On 14-Apr-08, at 3:25 PM, Brian Schweitzer wrote:
> On Sun, Apr 13, 2008 at 7:05 PM, Aaron Cooper <[EMAIL PROTECTED]>  
> wrote:
>> On 13-Apr-08, at 6:57 PM, Paul C. Bryan wrote:
>>> On Sun, 2008-04-13 at 16:28 -0400, Aaron Cooper wrote:
>>>> It doesn't make much sense to me to put a Lyrics AR on a track
>>>> without
>>>> lyrics/vocals.
>>>
>>> Would you leave them off altogether, or credit them as composers? If
>>> not
>>> credit as composers, then I think I should reconcile two issues:
>>>
>>> 1. They affected the composition by (at least) affecting note
>>> durations.
>>> Does this make them some kind of co-composer of the work?
>>>
>>> 2. They're credited on the instrumental performance, and I should
>>> justify omitting them from MB AR credits.
>>
>> I don't think a composition AR would be appropriate either.  For now,
>> I think we should live with leaving the lyricist AR off until we have
>> works, etc.  I'm not exactly sure how it will work... probably
>> different recorded versions of works (instrumentals, demos, live
>> recordings, acoustic recordings, etc.)
>
> I agree - including lyricist ARs on works without lyrics doesn't make
> a lot of sense.  As for works and lyrics, I don't know if we really
> need to split live/accoustic/etc, where the work itself isn't altered;
> that would seem a step down, at the (nowhere near implementation)
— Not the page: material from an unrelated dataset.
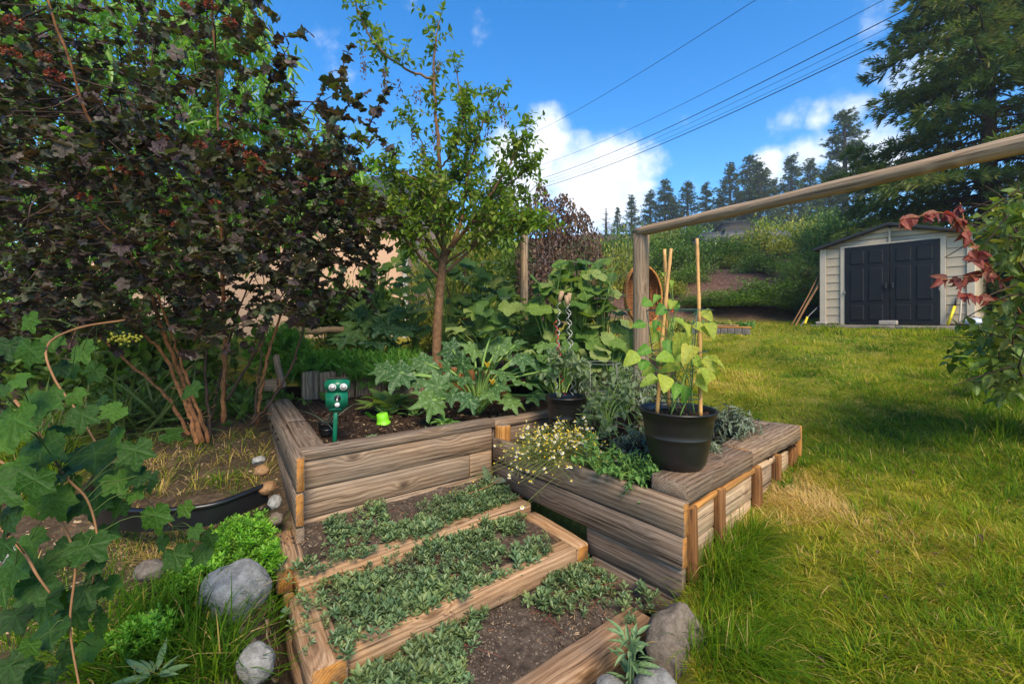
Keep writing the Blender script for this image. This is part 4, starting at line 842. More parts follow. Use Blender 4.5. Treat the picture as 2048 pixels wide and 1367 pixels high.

> "session" level, as it describes some particular performance version
> of a work, not something intrinsic to the work itself.
>
> Otherwise, we'll end up with separated works again when, say, someone
> takes that work for piano and performs a flute trio version.  ...Or
> maybe we want that?  (Or maybe it indicates a need for yet one further
> level between "work" and "session"?)

I meant many different recorded versions of one work.